The 5 new eco-towns, each housing between 10,000 and 20,000 new homeowners, will be built primarily on brownfield land. Each new home [will] be built to zero-carbon standards, allowing them to qualify for a zero rate of stamp duty, all the energy and electricity they use will be generated locally from sustainable sources, and they will all be built with strong public transport infrastructure. They will include new state-of-the-art zero carbon schools and health centres.

The first such proposed town will be located on a brownfield site, the abandoned Oakington Barracks in Cambridgeshire, and will include 10,000 new homes, with electricity delivered by solar and wind power.

I’ve lived in a New Town, Harlow. Many of my relatives live in another. I have also lived in the St Ann’s area of Nottingham, an area which is about the size of the proposed eco-towns, was redeveloped in the early 1970s, then redeveloped again in the late 1990s when the planners’ and architects’ bright ideas turned out to be not quite so bright after all. Parts of Harlow and the late-twentieth-century parts of Swindon are meeting similar fates.

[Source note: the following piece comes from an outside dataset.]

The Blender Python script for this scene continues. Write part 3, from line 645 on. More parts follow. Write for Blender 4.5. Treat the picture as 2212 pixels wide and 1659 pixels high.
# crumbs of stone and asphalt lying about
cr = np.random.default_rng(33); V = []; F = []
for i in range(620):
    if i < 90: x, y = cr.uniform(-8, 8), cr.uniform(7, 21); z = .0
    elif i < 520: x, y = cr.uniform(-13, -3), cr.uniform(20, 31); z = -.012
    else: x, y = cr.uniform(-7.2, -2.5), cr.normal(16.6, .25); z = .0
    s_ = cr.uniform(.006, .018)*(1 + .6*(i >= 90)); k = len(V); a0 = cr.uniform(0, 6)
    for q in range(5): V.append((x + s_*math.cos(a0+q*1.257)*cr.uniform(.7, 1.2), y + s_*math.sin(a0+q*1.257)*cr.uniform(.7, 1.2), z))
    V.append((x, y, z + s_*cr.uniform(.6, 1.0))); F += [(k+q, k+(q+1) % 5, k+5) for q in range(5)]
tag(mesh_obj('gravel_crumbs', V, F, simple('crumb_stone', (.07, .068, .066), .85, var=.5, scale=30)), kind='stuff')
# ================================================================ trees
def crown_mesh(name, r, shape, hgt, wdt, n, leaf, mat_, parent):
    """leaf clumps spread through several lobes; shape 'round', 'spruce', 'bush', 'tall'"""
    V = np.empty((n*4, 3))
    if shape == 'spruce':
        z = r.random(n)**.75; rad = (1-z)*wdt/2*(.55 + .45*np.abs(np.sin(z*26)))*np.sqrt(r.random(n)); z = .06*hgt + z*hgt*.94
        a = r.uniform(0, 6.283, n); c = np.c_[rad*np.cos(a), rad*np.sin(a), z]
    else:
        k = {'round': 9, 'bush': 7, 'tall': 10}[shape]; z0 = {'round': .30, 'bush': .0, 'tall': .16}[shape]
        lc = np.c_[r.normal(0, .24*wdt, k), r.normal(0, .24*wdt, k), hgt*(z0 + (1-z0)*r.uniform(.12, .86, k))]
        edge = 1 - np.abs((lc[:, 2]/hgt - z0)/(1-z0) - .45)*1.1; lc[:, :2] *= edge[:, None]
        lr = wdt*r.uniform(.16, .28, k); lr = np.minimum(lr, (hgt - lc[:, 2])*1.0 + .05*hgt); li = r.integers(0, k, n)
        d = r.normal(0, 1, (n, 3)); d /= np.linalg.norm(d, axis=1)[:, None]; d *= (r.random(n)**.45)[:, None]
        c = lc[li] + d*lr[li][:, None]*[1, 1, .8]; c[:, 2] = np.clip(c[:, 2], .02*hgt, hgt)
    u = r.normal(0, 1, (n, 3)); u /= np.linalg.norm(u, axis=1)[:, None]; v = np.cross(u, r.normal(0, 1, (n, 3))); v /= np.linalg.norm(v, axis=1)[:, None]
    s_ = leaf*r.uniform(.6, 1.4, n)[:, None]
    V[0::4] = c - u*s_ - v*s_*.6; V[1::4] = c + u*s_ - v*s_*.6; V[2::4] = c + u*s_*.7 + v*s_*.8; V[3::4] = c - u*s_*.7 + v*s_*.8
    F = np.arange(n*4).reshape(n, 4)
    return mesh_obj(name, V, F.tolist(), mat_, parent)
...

Towns evolve over a long period and, with the best will in the world, no town planner can match that evolutionary process when designing a new town from scratch. Concentrating houses with the latest innovative ideas from the architects and developers in one place (or five) is a demonstrable mistake too. Some, possibly many, of the innovative ideas will prove not to be durable, as parts of Harlow and Swindon demonstrate. Today’s innovative house designs may well be the slums of the future. To propose these new eco-towns is to plan in the sort of structural problems that towns like Harlow and Swindon are having to cope with today.

* Note the window title on the page that links to: since when has an archive of press releases been a ‘blog archive’?